Write out exactly the lines from the line with "o = grid_mesh(cv, 'brick_plinth', brickP, B)" through the line with "newobj('rear_wall', bm, brickR, B)", both ends included, and no other line.

++++ Supplied material

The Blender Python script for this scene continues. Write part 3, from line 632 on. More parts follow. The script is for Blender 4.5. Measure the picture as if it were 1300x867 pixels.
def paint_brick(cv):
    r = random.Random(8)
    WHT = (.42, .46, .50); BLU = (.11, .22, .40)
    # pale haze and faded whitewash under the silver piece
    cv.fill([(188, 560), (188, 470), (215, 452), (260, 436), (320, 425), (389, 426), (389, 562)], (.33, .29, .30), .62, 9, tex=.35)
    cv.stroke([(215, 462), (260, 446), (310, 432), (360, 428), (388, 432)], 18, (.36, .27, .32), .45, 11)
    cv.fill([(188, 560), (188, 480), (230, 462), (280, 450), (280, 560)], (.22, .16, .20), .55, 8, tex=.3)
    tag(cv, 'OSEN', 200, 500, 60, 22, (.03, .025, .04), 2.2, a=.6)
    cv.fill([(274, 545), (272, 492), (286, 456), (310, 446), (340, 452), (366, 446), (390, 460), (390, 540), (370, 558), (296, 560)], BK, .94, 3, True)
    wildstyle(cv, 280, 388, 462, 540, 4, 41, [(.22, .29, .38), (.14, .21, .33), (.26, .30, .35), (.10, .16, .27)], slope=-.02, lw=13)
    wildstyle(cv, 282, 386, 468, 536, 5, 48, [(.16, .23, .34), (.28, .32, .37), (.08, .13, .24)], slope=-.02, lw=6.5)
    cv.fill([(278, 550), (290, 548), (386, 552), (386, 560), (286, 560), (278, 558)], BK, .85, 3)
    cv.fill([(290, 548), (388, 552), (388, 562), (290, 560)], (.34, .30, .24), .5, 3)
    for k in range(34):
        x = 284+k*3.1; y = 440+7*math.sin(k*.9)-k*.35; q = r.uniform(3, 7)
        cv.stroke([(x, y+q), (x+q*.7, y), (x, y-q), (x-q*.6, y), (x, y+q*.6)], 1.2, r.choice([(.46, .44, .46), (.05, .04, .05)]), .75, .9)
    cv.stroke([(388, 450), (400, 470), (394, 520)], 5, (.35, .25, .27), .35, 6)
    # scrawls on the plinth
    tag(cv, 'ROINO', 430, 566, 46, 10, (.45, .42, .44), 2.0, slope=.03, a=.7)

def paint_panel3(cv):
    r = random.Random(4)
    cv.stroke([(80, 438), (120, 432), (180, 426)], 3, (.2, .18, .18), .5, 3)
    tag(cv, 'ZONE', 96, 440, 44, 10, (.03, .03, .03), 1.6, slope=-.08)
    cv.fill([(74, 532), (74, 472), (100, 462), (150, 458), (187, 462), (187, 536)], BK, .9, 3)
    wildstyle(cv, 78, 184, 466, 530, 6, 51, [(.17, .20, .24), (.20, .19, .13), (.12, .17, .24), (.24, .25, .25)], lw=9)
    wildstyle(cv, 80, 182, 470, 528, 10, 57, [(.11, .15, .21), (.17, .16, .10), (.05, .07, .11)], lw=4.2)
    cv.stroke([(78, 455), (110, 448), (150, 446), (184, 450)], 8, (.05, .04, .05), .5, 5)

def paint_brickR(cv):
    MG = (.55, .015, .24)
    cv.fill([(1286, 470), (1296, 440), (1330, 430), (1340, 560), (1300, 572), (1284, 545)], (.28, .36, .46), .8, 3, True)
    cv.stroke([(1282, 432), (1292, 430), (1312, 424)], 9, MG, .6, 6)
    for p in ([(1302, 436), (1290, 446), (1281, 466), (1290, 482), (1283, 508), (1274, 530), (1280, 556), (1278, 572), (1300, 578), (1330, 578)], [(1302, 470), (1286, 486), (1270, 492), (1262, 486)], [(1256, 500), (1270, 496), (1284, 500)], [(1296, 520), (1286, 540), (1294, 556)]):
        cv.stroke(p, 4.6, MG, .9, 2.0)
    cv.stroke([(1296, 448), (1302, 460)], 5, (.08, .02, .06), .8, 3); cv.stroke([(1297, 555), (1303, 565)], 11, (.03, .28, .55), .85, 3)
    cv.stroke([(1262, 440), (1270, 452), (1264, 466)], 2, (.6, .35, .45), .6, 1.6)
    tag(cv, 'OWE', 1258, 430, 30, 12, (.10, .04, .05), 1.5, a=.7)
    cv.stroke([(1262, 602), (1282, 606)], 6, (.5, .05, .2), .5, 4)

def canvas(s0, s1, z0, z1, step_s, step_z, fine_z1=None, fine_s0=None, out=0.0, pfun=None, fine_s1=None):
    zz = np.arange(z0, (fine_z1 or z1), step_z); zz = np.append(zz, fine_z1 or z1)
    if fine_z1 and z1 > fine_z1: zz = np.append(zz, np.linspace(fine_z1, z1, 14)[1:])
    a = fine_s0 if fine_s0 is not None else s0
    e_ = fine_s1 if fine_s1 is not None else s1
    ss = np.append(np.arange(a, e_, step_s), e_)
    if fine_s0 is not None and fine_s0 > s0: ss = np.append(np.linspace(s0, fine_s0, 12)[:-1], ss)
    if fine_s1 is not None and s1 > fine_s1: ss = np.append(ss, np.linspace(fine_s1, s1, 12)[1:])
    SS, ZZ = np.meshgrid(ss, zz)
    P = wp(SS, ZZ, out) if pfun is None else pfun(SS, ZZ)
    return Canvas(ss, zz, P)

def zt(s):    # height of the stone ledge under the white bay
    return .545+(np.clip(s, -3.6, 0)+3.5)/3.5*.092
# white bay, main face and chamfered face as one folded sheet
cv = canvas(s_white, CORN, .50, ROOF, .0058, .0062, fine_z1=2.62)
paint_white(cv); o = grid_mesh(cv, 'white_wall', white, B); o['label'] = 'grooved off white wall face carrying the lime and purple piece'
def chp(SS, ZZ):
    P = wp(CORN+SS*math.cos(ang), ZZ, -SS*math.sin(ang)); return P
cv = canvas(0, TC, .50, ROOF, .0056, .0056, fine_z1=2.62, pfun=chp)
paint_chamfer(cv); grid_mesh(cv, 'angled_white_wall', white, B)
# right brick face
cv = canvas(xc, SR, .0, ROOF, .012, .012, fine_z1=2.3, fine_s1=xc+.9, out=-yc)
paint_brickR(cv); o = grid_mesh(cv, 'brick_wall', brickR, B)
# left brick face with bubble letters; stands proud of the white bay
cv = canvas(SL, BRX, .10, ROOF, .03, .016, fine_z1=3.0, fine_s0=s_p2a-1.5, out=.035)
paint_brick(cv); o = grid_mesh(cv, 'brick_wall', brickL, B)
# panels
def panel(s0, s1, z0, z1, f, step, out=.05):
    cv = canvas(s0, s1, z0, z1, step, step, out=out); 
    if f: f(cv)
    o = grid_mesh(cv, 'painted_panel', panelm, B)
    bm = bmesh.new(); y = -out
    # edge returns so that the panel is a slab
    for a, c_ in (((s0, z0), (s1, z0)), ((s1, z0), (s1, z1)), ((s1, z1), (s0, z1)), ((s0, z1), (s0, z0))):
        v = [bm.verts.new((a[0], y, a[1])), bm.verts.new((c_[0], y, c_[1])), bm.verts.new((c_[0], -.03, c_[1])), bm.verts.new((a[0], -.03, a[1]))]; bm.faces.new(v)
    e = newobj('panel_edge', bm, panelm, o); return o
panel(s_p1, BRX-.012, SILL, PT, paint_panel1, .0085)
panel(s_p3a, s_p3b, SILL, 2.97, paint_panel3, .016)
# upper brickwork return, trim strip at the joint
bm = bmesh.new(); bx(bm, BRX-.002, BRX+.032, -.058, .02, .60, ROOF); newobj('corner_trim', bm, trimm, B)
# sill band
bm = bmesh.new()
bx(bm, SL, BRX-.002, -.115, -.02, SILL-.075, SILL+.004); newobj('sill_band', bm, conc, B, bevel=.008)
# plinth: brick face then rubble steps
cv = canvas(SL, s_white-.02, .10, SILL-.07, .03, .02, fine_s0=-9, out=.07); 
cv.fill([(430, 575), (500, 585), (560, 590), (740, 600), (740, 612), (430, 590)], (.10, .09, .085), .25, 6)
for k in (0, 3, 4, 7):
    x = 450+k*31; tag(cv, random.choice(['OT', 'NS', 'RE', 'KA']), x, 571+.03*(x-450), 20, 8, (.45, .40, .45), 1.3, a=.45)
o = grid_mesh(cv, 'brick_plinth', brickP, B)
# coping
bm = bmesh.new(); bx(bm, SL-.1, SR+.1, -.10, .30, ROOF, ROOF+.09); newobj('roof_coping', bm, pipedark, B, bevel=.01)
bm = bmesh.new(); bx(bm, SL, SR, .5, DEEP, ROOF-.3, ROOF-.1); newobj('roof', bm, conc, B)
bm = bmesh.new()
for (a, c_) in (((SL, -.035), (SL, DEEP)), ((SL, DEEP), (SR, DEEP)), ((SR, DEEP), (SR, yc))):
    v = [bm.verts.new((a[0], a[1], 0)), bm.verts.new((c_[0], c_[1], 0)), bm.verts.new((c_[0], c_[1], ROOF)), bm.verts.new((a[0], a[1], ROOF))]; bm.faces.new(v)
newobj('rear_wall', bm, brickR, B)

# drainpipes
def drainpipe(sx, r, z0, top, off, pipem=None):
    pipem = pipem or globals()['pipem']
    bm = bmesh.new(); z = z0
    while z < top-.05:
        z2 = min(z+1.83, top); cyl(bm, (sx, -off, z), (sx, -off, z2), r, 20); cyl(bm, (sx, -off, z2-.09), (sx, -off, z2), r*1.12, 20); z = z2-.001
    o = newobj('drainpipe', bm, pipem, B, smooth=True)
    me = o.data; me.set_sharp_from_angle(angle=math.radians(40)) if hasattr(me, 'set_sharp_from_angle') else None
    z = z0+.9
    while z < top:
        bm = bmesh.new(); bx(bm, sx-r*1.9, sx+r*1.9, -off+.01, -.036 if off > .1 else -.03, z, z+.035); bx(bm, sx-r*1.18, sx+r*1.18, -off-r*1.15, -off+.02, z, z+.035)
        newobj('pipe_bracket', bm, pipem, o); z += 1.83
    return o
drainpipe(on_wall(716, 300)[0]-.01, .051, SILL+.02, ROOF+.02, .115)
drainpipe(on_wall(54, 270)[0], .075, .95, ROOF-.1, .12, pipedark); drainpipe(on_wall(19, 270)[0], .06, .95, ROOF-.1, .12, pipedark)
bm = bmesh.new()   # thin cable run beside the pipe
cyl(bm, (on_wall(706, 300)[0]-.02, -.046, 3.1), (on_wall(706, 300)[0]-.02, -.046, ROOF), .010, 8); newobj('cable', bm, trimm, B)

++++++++

▶ [Written answer]
o = grid_mesh(cv, 'brick_plinth', brickP, B)
# coping
bm = bmesh.new(); bx(bm, SL-.1, SR+.1, -.10, .30, ROOF, ROOF+.09); newobj('roof_coping', bm, pipedark, B, bevel=.01)
bm = bmesh.new(); bx(bm, SL, SR, .5, DEEP, ROOF-.3, ROOF-.1); newobj('roof', bm, conc, B)
bm = bmesh.new()
for (a, c_) in (((SL, -.035), (SL, DEEP)), ((SL, DEEP), (SR, DEEP)), ((SR, DEEP), (SR, yc))):
    v = [bm.verts.new((a[0], a[1], 0)), bm.verts.new((c_[0], c_[1], 0)), bm.verts.new((c_[0], c_[1], ROOF)), bm.verts.new((a[0], a[1], ROOF))]; bm.faces.new(v)
newobj('rear_wall', bm, brickR, B)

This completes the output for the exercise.